Completing TMX to Fund the Just Transition? Who Thought that One Up?

This post was written by Oil Sands Divestment and published on October 18, 2021.


The Canadian government used to roll out two stock answers when it was criticized for continuing to exploit fossil fuels. The first was that “no country in the world would leave Canadian oil untapped”, and the second that “oil is going to be needed for a long time so we need to keep pumping it.”

Those arguments were weak at the best of times but with the International Energy Association report this May, and the rapid decrease in the cost of renewables, there is general acknowledgement that most fossil fuels will have to stay in the ground – probably forever.
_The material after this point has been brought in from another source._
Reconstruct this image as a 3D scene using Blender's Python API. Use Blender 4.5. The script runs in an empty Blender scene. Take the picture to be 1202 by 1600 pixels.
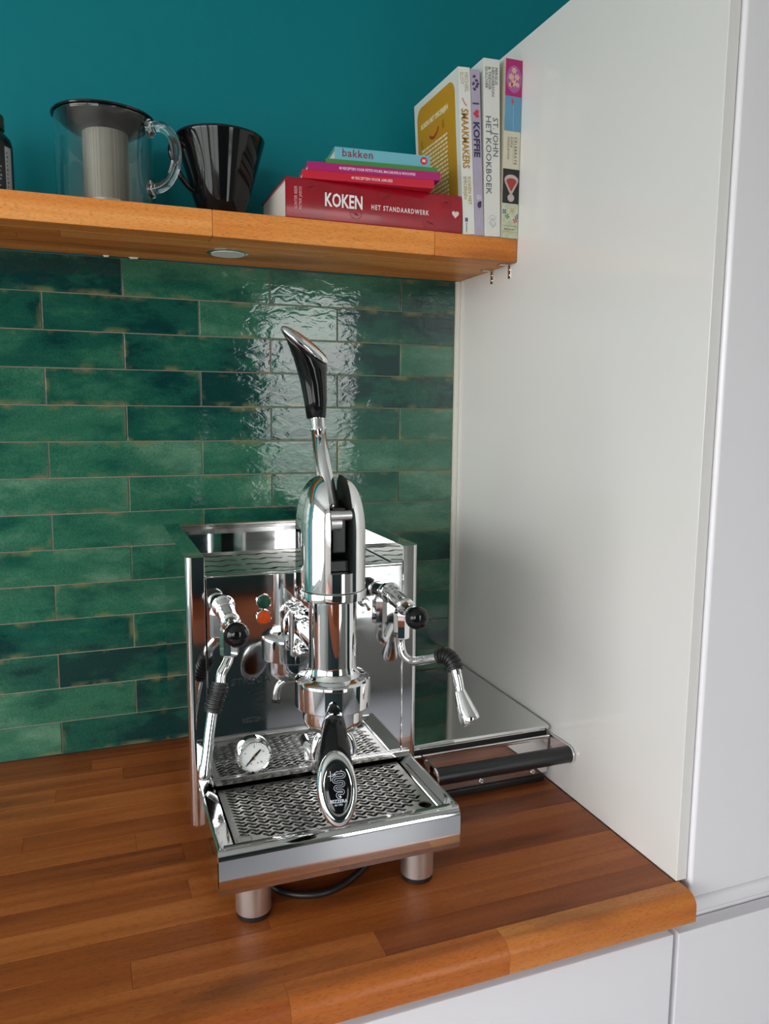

So the Canadian government needed another argument for completing TMX, and it’s PR specialists have obviously been tying themselves in knots to figure out a way to justify the project. The latest rationale can be found on the TMX website: “every dollar the federal government earns from the Trans Mountain Expansion (TMX) project will be invested in Canada’s clean energy transition.” 

Our environment minister Jonathan Wilkinson said the same thing in August: “Canada needs to ensure that in the context of that transition, it’s extracting full value for its resources and using that money to push forward in terms of reducing emissions”

If Lewis Carroll and Franz Kafka had collaborated on a story they couldn’t have done better! So, we’re planning to take the world’s most polluting oil, put it in a pipeline from Alberta to Vancouver, and ship it to Asia. And then we’re going to use the funds from destroying any hopes of Canada meeting its Paris commitment to repair the damage? That’s a bit like selling your kid’s favorite toy with the rationale that you’re going to buy them an even better toy – maybe sometime in the distant future.

Apart from anything else government funds are highly fungible, so how are we ever to know that funds from TMX are going to be used for a specific purpose, or even if the government uses the TMX funds for the just transition, what’s to stop it diverting other funds originally intended for the just transition to something else (another pipeline for example?).

It’s difficult to know why the Canadian government is continuing with TMX. Is it because of votes in Alberta, because they sincerely believe that it’s in the long term Canadian and global interest, or they don’t want to lose the political and financial capital of closing it down? Whichever it is, if the rationale for TMX doesn’t make sense, it’s more likely that we’ll see increased divestment.